— Aim —
Reproduce the listing word for word, leaving every picture behind.
-- Start of Provided material --
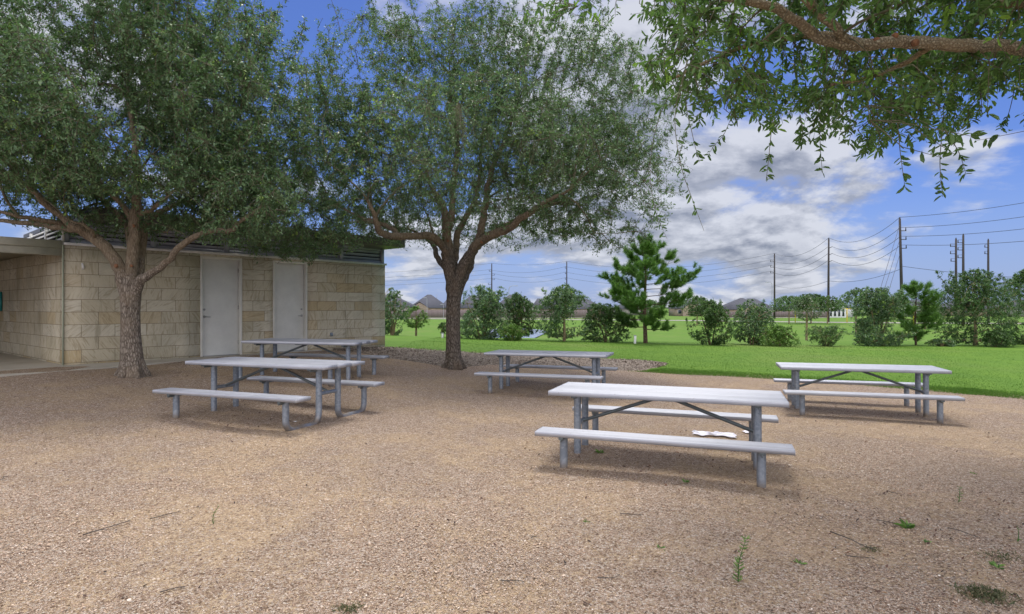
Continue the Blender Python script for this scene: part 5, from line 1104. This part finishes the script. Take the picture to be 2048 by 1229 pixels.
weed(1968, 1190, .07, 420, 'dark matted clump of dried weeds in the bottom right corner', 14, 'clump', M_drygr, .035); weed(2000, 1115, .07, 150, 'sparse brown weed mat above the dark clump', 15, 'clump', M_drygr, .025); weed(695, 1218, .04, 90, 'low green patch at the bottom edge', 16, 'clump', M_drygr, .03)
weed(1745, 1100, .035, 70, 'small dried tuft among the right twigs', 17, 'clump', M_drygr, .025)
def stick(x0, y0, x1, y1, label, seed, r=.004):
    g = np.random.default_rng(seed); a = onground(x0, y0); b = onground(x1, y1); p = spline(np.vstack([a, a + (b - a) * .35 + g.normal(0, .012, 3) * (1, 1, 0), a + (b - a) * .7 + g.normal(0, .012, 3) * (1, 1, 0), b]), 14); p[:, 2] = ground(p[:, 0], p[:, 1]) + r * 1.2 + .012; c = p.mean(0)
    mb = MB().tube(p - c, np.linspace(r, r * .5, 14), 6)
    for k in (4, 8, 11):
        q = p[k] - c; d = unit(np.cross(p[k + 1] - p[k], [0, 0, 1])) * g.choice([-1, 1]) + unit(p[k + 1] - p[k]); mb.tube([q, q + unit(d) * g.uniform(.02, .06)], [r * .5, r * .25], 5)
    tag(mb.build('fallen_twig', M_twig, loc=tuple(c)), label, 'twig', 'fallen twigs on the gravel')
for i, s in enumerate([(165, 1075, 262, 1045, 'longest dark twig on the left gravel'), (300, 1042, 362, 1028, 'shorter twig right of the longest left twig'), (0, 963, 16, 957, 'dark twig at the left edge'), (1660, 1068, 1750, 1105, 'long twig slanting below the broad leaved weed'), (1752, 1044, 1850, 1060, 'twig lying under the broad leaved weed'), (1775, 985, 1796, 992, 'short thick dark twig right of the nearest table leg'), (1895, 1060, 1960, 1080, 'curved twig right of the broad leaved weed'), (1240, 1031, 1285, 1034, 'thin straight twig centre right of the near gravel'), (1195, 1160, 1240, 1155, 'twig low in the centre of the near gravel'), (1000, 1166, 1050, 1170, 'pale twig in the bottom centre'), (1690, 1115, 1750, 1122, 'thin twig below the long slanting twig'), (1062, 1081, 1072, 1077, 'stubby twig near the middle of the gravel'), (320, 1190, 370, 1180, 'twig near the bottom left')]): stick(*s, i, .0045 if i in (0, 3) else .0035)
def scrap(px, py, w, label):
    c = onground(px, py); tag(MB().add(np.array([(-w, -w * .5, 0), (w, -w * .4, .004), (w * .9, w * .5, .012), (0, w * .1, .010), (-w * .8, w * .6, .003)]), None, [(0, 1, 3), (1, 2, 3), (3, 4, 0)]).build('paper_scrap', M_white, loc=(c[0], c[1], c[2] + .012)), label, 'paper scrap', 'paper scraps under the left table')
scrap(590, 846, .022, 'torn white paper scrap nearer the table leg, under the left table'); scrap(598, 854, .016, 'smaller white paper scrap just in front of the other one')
-- End of Provided material --
— Final result —
Continue the Blender Python script for this scene: part 5, from line 1104. This part finishes the script. Take the picture to be 2048 by 1229 pixels.
weed(1968, 1190, .07, 420, 'dark matted clump of dried weeds in the bottom right corner', 14, 'clump', M_drygr, .035); weed(2000, 1115, .07, 150, 'sparse brown weed mat above the dark clump', 15, 'clump', M_drygr, .025); weed(695, 1218, .04, 90, 'low green patch at the bottom edge', 16, 'clump', M_drygr, .03)
weed(1745, 1100, .035, 70, 'small dried tuft among the right twigs', 17, 'clump', M_drygr, .025)
def stick(x0, y0, x1, y1, label, seed, r=.004):
    g = np.random.default_rng(seed); a = onground(x0, y0); b = onground(x1, y1); p = spline(np.vstack([a, a + (b - a) * .35 + g.normal(0, .012, 3) * (1, 1, 0), a + (b - a) * .7 + g.normal(0, .012, 3) * (1, 1, 0), b]), 14); p[:, 2] = ground(p[:, 0], p[:, 1]) + r * 1.2 + .012; c = p.mean(0)
    mb = MB().tube(p - c, np.linspace(r, r * .5, 14), 6)
    for k in (4, 8, 11):
        q = p[k] - c; d = unit(np.cross(p[k + 1] - p[k], [0, 0, 1])) * g.choice([-1, 1]) + unit(p[k + 1] - p[k]); mb.tube([q, q + unit(d) * g.uniform(.02, .06)], [r * .5, r * .25], 5)
    tag(mb.build('fallen_twig', M_twig, loc=tuple(c)), label, 'twig', 'fallen twigs on the gravel')
for i, s in enumerate([(165, 1075, 262, 1045, 'longest dark twig on the left gravel'), (300, 1042, 362, 1028, 'shorter twig right of the longest left twig'), (0, 963, 16, 957, 'dark twig at the left edge'), (1660, 1068, 1750, 1105, 'long twig slanting below the broad leaved weed'), (1752, 1044, 1850, 1060, 'twig lying under the broad leaved weed'), (1775, 985, 1796, 992, 'short thick dark twig right of the nearest table leg'), (1895, 1060, 1960, 1080, 'curved twig right of the broad leaved weed'), (1240, 1031, 1285, 1034, 'thin straight twig centre right of the near gravel'), (1195, 1160, 1240, 1155, 'twig low in the centre of the near gravel'), (1000, 1166, 1050, 1170, 'pale twig in the bottom centre'), (1690, 1115, 1750, 1122, 'thin twig below the long slanting twig'), (1062, 1081, 1072, 1077, 'stubby twig near the middle of the gravel'), (320, 1190, 370, 1180, 'twig near the bottom left')]): stick(*s, i, .0045 if i in (0, 3) else .0035)
def scrap(px, py, w, label):
    c = onground(px, py); tag(MB().add(np.array([(-w, -w * .5, 0), (w, -w * .4, .004), (w * .9, w * .5, .012), (0, w * .1, .010), (-w * .8, w * .6, .003)]), None, [(0, 1, 3), (1, 2, 3), (3, 4, 0)]).build('paper_scrap', M_white, loc=(c[0], c[1], c[2] + .012)), label, 'paper scrap', 'paper scraps under the left table')
scrap(590, 846, .022, 'torn white paper scrap nearer the table leg, under the left table'); scrap(598, 854, .016, 'smaller white paper scrap just in front of the other one')